The Business Journal caught up with Pickens in May 2016 at Santa Ana Country Club following Clean Energy’s first quarterly profit.

“I never believed it would take this long,” said Pickens, who established Pickens Fuel Corp. in Seal Beach in 1997 and changed the name four years later. “We’ll be profitable for the year.”

The company lost $12.1 million in 2016, compared to a loss of $134.2 million the prior year.

Clean Energy posted revenue of $81.8 million in the third quarter of last year, down 15.7% from a year earlier, and a loss of $74.1 million.

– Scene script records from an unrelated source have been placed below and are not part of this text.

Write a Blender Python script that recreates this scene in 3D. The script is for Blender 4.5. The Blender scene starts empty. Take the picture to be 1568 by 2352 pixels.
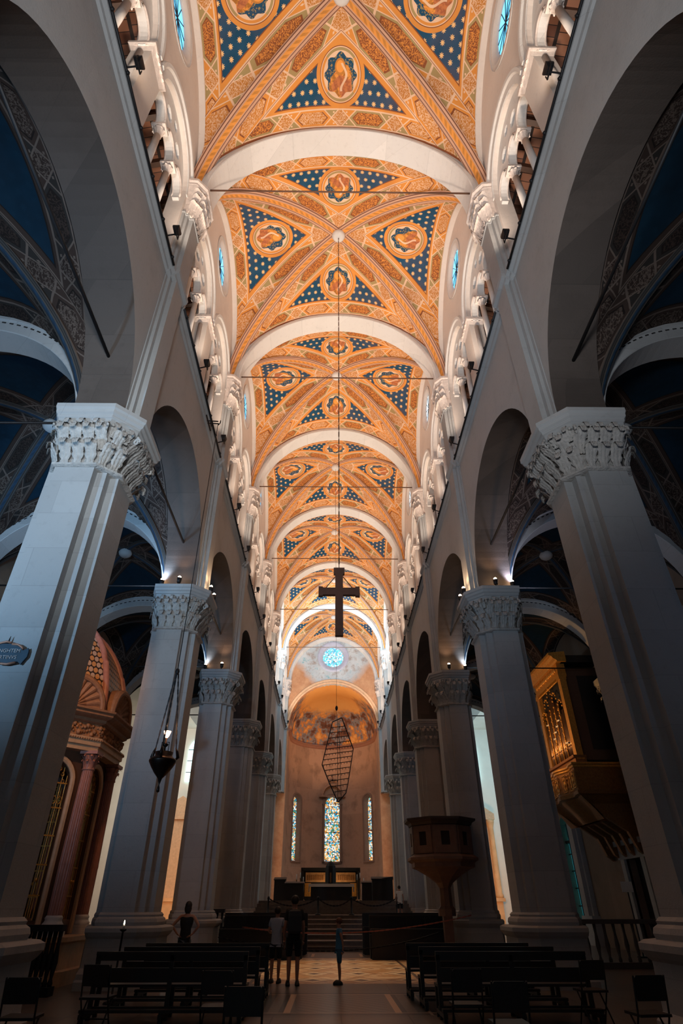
import bpy, bmesh, math, random
from mathutils import Vector, Matrix
from mathutils.geometry import tessellate_polygon
random.seed(7)
SC = bpy.context.scene
COL = SC.collection
PI = math.pi
R = math.radians

# ------------------------------------------------------------------ camera
cam_d = bpy.data.cameras.new('camera')
cam = bpy.data.objects.new('camera', cam_d); COL.objects.link(cam)
cam_d.sensor_fit = 'VERTICAL'; cam_d.sensor_height = 36.0
cam_d.lens = 1302 / 2352 * 36.0
cam_d.shift_x = 9 / 2352
cam_d.clip_start = 0.05; cam_d.clip_end = 300
cam.location = (-0.2, 0, 1.6)
cam.rotation_euler = (R(90 + 34.8), 0, R(-0.65))
SC.camera = cam

# ------------------------------------------------------------------ view, world
SC.view_settings.view_transform = 'Standard'
SC.view_settings.look = 'None'
SC.view_settings.gamma = 1
SC.view_settings.use_curve_mapping = False
SC.view_settings.exposure = 0.0
W = bpy.data.worlds.new('world'); SC.world = W; W.use_nodes = True
W.node_tree.nodes['Background'].inputs[0].default_value = (0.30, 0.42, 0.55, 1)
W.node_tree.nodes['Background'].inputs[1].default_value = 0.25
SC.cycles.max_bounces = 6
SC.cycles.diffuse_bounces = 3
SC.cycles.glossy_bounces = 2
SC.cycles.sample_clamp_indirect = 3.0
SC.cycles.use_denoising = True

def area_light(name, loc, target, size, watts, col, size_y=None):
    d = bpy.data.lights.new(name, 'AREA'); d.energy = watts; d.color = col
    d.shape = 'RECTANGLE'; d.size = size; d.size_y = size_y or size
    o = bpy.data.objects.new(name, d); COL.objects.link(o); o.location = loc
    o.rotation_euler = (Vector(target) - Vector(loc)).to_track_quat('-Z', 'Y').to_euler()
    return o
def spot_light(name, loc, target, watts, col, deg=120, blend=0.6, radius=0.2):
    d = bpy.data.lights.new(name, 'SPOT'); d.energy = watts; d.color = col
    d.spot_size = R(deg); d.spot_blend = blend; d.shadow_soft_size = radius
    o = bpy.data.objects.new(name, d); COL.objects.link(o); o.location = loc
    o.rotation_euler = (Vector(target) - Vector(loc)).to_track_quat('-Z', 'Y').to_euler()
    return o
# added fill lamps behind the camera, standing inside the closed west wall
spot_light('west_fill', (-0.6, -1.6, 4.6), (-0.4, 9, 18.0), 4200, (0.92, 0.96, 1.0), 98, 1.0, 0.9)
spot_light('west_fill', (-2.6, -3.3, 6.5), (-6.0, 10, 9.5), 3000, (0.80, 0.92, 1.0), 42, 1.0, 0.4)
area_light('cool_fill', (0, -3.6, 3.0), (0, 10, 3.5), 6, 32, (0.55, 0.80, 1.0), 3)  # added weak lamp, gives dark floor and pews a cool tint
# daylight in the crossing and the choir
area_light('choir_daylight', (0, 47, 20.5), (0, 58, 22.5), 5, 800, (0.50, 0.80, 1.0), 3)
spot_light('apse_light', (0, 58.5, 9.5), (0, 65.5, 19), 2300, (1.0, 0.58, 0.28), 88, 0.8, 0.5)
for s in (-1, 1):
    area_light('transept_daylight', (s * 17, 50, 13), (s * 9, 56, 9), 6, 650, (1.0, 0.95, 0.84) if s < 0 else (0.55, 0.88, 1.0), 8)
    area_light('transept_lamp', (s * 12, 50, 3), (s * 10, 60, 5), 3, 330, (1.0, 0.50, 0.24), 1)
# coloured work lamps of the side aisles
spot_light('aisle_lamp', (-9.5, 2.0, 4.5), (-7.2, 12.0, 11.8), 2100, (0.36, 0.66, 1.0), 100, 0.7, 0.3)
spot_light('aisle_lamp', (-8.5, 12.2, 9.8), (-8.3, 18.0, 13.6), 800, (0.30, 0.62, 1.0), 105, 0.7, 0.3)
spot_light('aisle_lamp', (9.5, 2.0, 4.5), (7.5, 12.0, 11.0), 110, (0.45, 0.65, 1.0), 100, 0.7, 0.3)
spot_light('aedicule_lamp', (-6.9, 13.2, 8.6), (-9.0, 18.5, 6.6), 400, (1.0, 0.5, 0.22), 80, 0.6, 0.2)
spot_light('organ_lamp', (7.2, 28.9, 8.2), (11.2, 29, 9.4), 420, (1.0, 0.5, 0.16), 110, 0.6, 0.2)
spot_light('floor_lamp_beam', (0.5, 23.0, 15.5), (0.1, 22.6, 0), 3000, (1.0, 0.66, 0.36), 28, 0.5, 0.2)

# ------------------------------------------------------------------ helpers
def link(o): COL.objects.link(o); return o
def thing(name, label, cat, loc=(0, 0, 0), rz=0.0, group=None):
    o = bpy.data.objects.new(name, None); link(o)
    o.empty_display_size = 0.2
    o.location = loc; o.rotation_euler = (0, 0, rz)
    o['label'] = label; o['category'] = cat
    if group: o['group'] = group
    return o
def tag(o, label, cat, group=None, kind=None):
    if label: o['label'] = label
    if cat: o['category'] = cat
    if group: o['group'] = group
    if kind: o['kind'] = kind
    return o
def struct(o): o['kind'] = 'structure'; return o
def kids(o): return [c for c in bpy.data.objects if c.parent == o]
_kid = {}
def children_of(o): return _kid.get(o.name, [])
def setpar(o, p):
    o.parent = p; _kid.setdefault(p.name, []).append(o)
def copy_tree(o, loc=None, rz=None, label=None, group=None, scale=None, parent=None):
    c = o.copy(); COL.objects.link(c)
    if parent is not None: setpar(c, parent)
    if loc is not None: c.location = loc
    if rz is not None: c.rotation_euler = (0, 0, rz)
    if scale is not None: c.scale = scale
    if label: c['label'] = label
    if group: c['group'] = group
    for ch in list(children_of(o)): copy_tree(ch, parent=c)
    return c
def hide_never(o): return o

class MB:
    def __init__(s): s.v = []; s.f = []; s.m = []; s.sm = []; s.uv = []
    def add(s, vs, fs, mi=0, smooth=False):
        b = len(s.v); s.v += [tuple(p) for p in vs]
        for f in fs: s.f.append(tuple(b + i for i in f)); s.m.append(mi); s.sm.append(smooth)
        return b
    def box(s, x0, x1, y0, y1, z0, z1, mi=0):
        vs = [(x0,y0,z0),(x1,y0,z0),(x1,y1,z0),(x0,y1,z0),(x0,y0,z1),(x1,y0,z1),(x1,y1,z1),(x0,y1,z1)]
        s.add(vs, [(0,3,2,1),(4,5,6,7),(0,1,5,4),(1,2,6,5),(2,3,7,6),(3,0,4,7)], mi)
    def obox(s, c, ax, ay, az, mi=0):
        c, ax, ay, az = Vector(c), Vector(ax), Vector(ay), Vector(az)
        vs = [c + ax*i + ay*j + az*k for k in (-1,1) for (i,j) in ((-1,-1),(1,-1),(1,1),(-1,1))]
        s.add(vs, [(0,3,2,1),(4,5,6,7),(0,1,5,4),(1,2,6,5),(2,3,7,6),(3,0,4,7)], mi)
    def bar(s, a, b, w, h=None, mi=0):
        a, b = Vector(a), Vector(b); d = b - a; L = d.length; d.normalize(); h = h or w
        up = Vector((0,0,1)) if abs(d.z) < .95 else Vector((0,1,0))
        x = d.cross(up).normalized(); y = x.cross(d)
        s.obox((a+b)/2, x*w/2, d*L/2, y*h/2, mi)
    def loft(s, rings, mi=0, smooth=False, cap=True, closed=True):
        n = len(rings[0]); b = len(s.v)
        for r in rings: s.v += [tuple(p) for p in r]
        for i in range(len(rings)-1):
            for j in range(n if closed else n-1):
                k = (j+1) % n
                s.f.append((b+i*n+j, b+i*n+k, b+(i+1)*n+k, b+(i+1)*n+j)); s.m.append(mi); s.sm.append(smooth)
        if cap and closed:
            s.f.append(tuple(b+j for j in reversed(range(n)))); s.m.append(mi); s.sm.append(False)
            e = b+(len(rings)-1)*n
            s.f.append(tuple(e+j for j in range(n))); s.m.append(mi); s.sm.append(False)
    def lathe(s, prof, n=16, c=(0,0,0), mi=0, smooth=True, cap=True):
        s.loft([[(c[0]+r*math.cos(2*PI*j/n), c[1]+r*math.sin(2*PI*j/n), c[2]+z) for j in range(n)] for r, z in prof], mi, smooth, cap)
    def poly_loft(s, shape, levels, mi=0, smooth=False, c=(0,0)):
        # shape(grow) -> 2D outline; levels: [(grow, z)]
        s.loft([[(c[0]+x, c[1]+y, z) for x, y in shape(g)] for g, z in levels], mi, smooth)
    def tube(s, path, r, n=6, mi=0, smooth=True, cap=True):
        P = [Vector(p) for p in path]; rings = []
        for i, p in enumerate(P):
            d = (P[min(i+1, len(P)-1)] - P[max(i-1, 0)]).normalized()
            up = Vector((0,0,1)) if abs(d.z) < .9 else Vector((0,1,0))
            x = d.cross(up).normalized(); y = x.cross(d)
            rr = r[i] if isinstance(r, (list, tuple)) else r
            rings.append([p + x*rr*math.cos(2*PI*j/n) + y*rr*math.sin(2*PI*j/n) for j in range(n)])
        s.loft(rings, mi, smooth, cap)
    def ball(s, c, r, n=10, mi=0, sc=(1,1,1)):
        m = max(4, n//2); rings = []
        for i in range(m+1):
            a = PI*(i/m) ; a = min(max(a, .02), PI-.02)
            rings.append([(c[0]+sc[0]*r*math.sin(a)*math.cos(2*PI*j/n), c[1]+sc[1]*r*math.sin(a)*math.sin(2*PI*j/n), c[2]-sc[2]*r*math.cos(a)) for j in range(n)])
        s.loft(rings, mi, True)
    def plate(s, outer, holes, fn, a, b, mi=0, smooth_side=False):
        # polygon with holes in 2D (p,q); fn(p,q,t) -> xyz; extruded t from a to b
        loops = [outer] + list(holes)
        tri = tessellate_polygon([[Vector((p, q, 0)) for p, q in L] for L in loops])
        flat = [pt for L in loops for pt in L]; n = len(flat)
        base = len(s.v)
        s.v += [tuple(fn(p, q, a)) for p, q in flat] + [tuple(fn(p, q, b)) for p, q in flat]
        for t in tri:
            s.f.append(tuple(base+i for i in t)); s.m.append(mi); s.sm.append(False)
            s.f.append(tuple(base+n+i for i in reversed(t))); s.m.append(mi); s.sm.append(False)
        k = base
        for L in loops:
            m = len(L)
            for i in range(m):
                j = (i+1) % m
                s.f.append((k+i, k+j, k+j+n, k+i+n)); s.m.append(mi); s.sm.append(smooth_side)
            k += m
    def build(s, name, mats, parent=None, loc=None, fix=True):
        me = bpy.data.meshes.new(name); me.from_pydata(s.v, [], s.f)
        if not isinstance(mats, (list, tuple)): mats = [mats]
        for m in mats: me.materials.append(m)
        for p, mi, sm in zip(me.polygons, s.m, s.sm): p.material_index = mi; p.use_smooth = sm
        if fix:
            bm = bmesh.new(); bm.from_mesh(me); bmesh.ops.recalc_face_normals(bm, faces=bm.faces); bm.to_mesh(me); bm.free()
        o = bpy.data.objects.new(name, me); link(o)
        if parent is not None: setpar(o, parent)
        if loc is not None: o.location = loc
        return o
def arc(cx, cz, r, a0, a1, n, rz=None):
    rz = rz or r
    return [(cx + r*math.cos(R(a0+(a1-a0)*i/n)), cz + rz*math.sin(R(a0+(a1-a0)*i/n))) for i in range(n+1)]
def circ(cx, cz, r, n=24, rz=None): return arc(cx, cz, r, 0, 360, n, rz)[:-1]

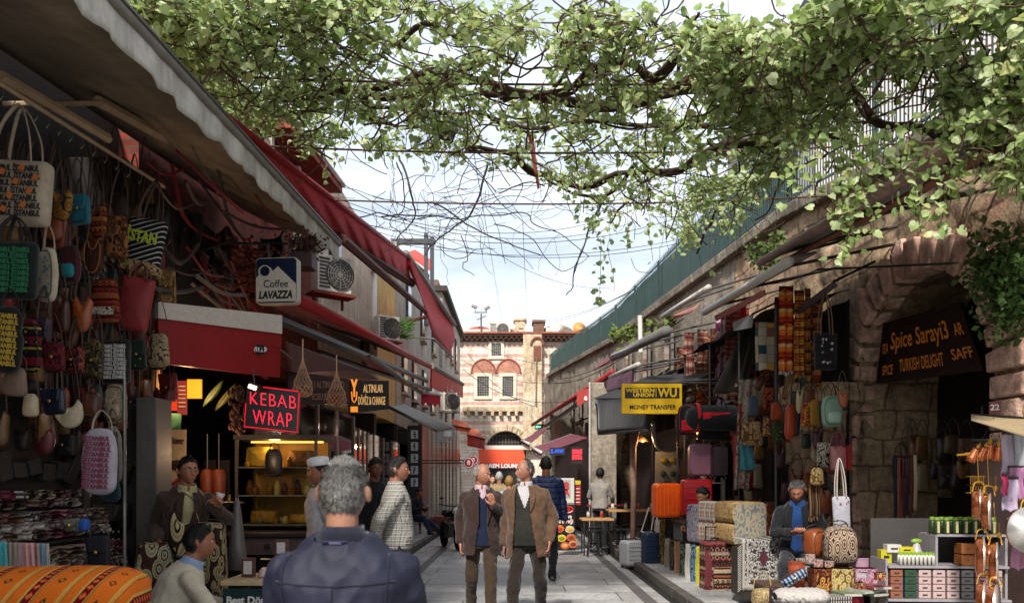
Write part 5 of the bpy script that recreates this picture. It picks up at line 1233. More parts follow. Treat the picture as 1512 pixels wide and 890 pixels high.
# orange kilim roll, front left
t = thing('kilim_bolster', 'orange kilim covered bolster with dark red diamond bands at the bottom left', 'cushion', V((-2.34, 3.75, .84)), R(8))
n = NT('orange_kilim'); o = n.sep(n.coord()); ob = n.math('ADD', n.math('MULTIPLY', o[0], 1.), n.math('MULTIPLY', o[2], -.75))
fa = n.math('FRACT', n.math('MULTIPLY', ob, 4.4)); cs = [(0, '#6e0c14'), (.13, '#8a0f16'), (.17, '#c9a24a'), (.19, '#5a5a20'), (.21, '#d96a1c'), (.62, '#d96a1c'), (.64, '#c9a24a'), (.68, '#d98a3c'), (.74, '#5a5a20'), (.76, '#d96a1c'), (.95, '#c9a24a')]
base = n.ramp(fa, [(p, C(c)) for p, c in cs], 'CONSTANT')
al = n.math('ADD', n.math('MULTIPLY', o[2], 1.2), n.math('MULTIPLY', o[1], 2.)); tb = n.math('ABSOLUTE', n.math('SUBTRACT', n.math('FRACT', n.math('MULTIPLY', al, 14)), .5)); ta = n.math('ABSOLUTE', n.math('SUBTRACT', fa, .08)); dd = n.math('ADD', tb, n.math('MULTIPLY', ta, 5))
base = n.mix(n.ramp(dd, [(0, 1), (.33, 0)], 'CONSTANT'), base, C('#d4642c'))
tb2 = n.math('ABSOLUTE', n.math('SUBTRACT', n.math('FRACT', n.math('MULTIPLY', al, 5)), .5)); ta2 = n.math('ABSOLUTE', n.math('SUBTRACT', fa, .42)); d2 = n.math('ADD', tb2, n.math('MULTIPLY', ta2, 2.4)); base = n.mix(n.ramp(d2, [(0, 0), (.10, 1), (.2, 0)], 'CONSTANT'), base, C('#3c3a18'))
base = n.mix(.4, base, n.ramp(n.noise(n.coord(), 160, 3), [(.3, .4), (.7, 1.)]), 'MULTIPLY')
KIL = n.fin(base, .9, 0, n.bump(n.noise(n.coord(), 12, 3), .5, .02), .15)
m = MB(); m.grid(lambda u, v: V((-.55+1.1*v, .22*cos(2*pi*u)*(1-abs(2*v-1)**8*.4), .13+.135*(1-abs(2*v-1)**8*.35)*math.copysign(abs(sin(2*pi*u))**.7, sin(2*pi*u)))), 32, 24, True)
n_o = len(m.v); m.f += [tuple(range(32))[::-1], tuple(range(n_o-32, n_o))]; m.mi += [0, 0]; m.build('cover', KIL, t, smooth=True)
t = thing('goods_crate', 'low dark crate carrying the orange kilim bolster', 'crate', V((-2.3, 3.9, 0))); m = MB(); m.box((0, 0, .415), (1.15, .5, .83)); m.build('box', plain('#2a1a12'), t, bevel=.01)
# ================================================================ kebab shop
t = thing('service_counter', 'black kebab shop counter with steel knobs and a dim worktop', 'counter', V((-2.9, 8.6, .1))); o = V((0, 0, 0))
m = MB(); m.box((.0, 0, .42), (1.7, .9, .84)); m.build('base', plain('#0d0b0b', .3), t, bevel=.01)
m = MB(); m.box((0, -.02, .87), (1.78, 1.0, .05)); m.build('worktop', plain('#2a2422', .3), t, bevel=.008)
m = MB(); m.box((.42, -.47, .75), (.62, .04, .17)); m.build('steel_fascia', plain('#6a6260', .35, .7), t, bevel=.005)
for x in (.36, .52): m = MB(); m.lathe([(.001, 0), (.03, 0), (.026, .03), (.001, .03)], 16, Matrix.Translation((x, -.49, .75)) @ Matrix.Rotation(pi/2, 4, 'X')); m.build('knob', BLK, t)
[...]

Both targets missed Wall Street expectations.

More LeEco Drama

Jia Yueting, the head of Chinese conglomerate LeEco who led a proposed $2 billion takeover last year of Vizio Inc., defied an order to return to China after Beijing First Intermediate People’s Court seized his assets, including about $200,000 from his bank account.

The latest development comes about six months after the Irvine-based brand filed two lawsuits against LeEco. Vizio seeks at least $60 million in damages, legal fees, and other relief after the deal collapsed in April amid LeEco’s financial troubles fueled by a U.S. launch into smartphones, bikes and TVs; new subscription services; a virtual reality headset; and an autonomous electric vehicle.

The lawsuits contend LeEco made false financial statements and claims in the run-up to its proposed buy of Vizio.

“Vizio can’t comment on ongoing litigation,” a company spokesperson told the Business Journal.

Vizio, which was co-founded in 2002 by William Wang, was the fifth-largest private company based in OC last year, with an estimated $3.5 billion in 2016 sales. The vast majority of its revenue is generated from sales of smart TVs.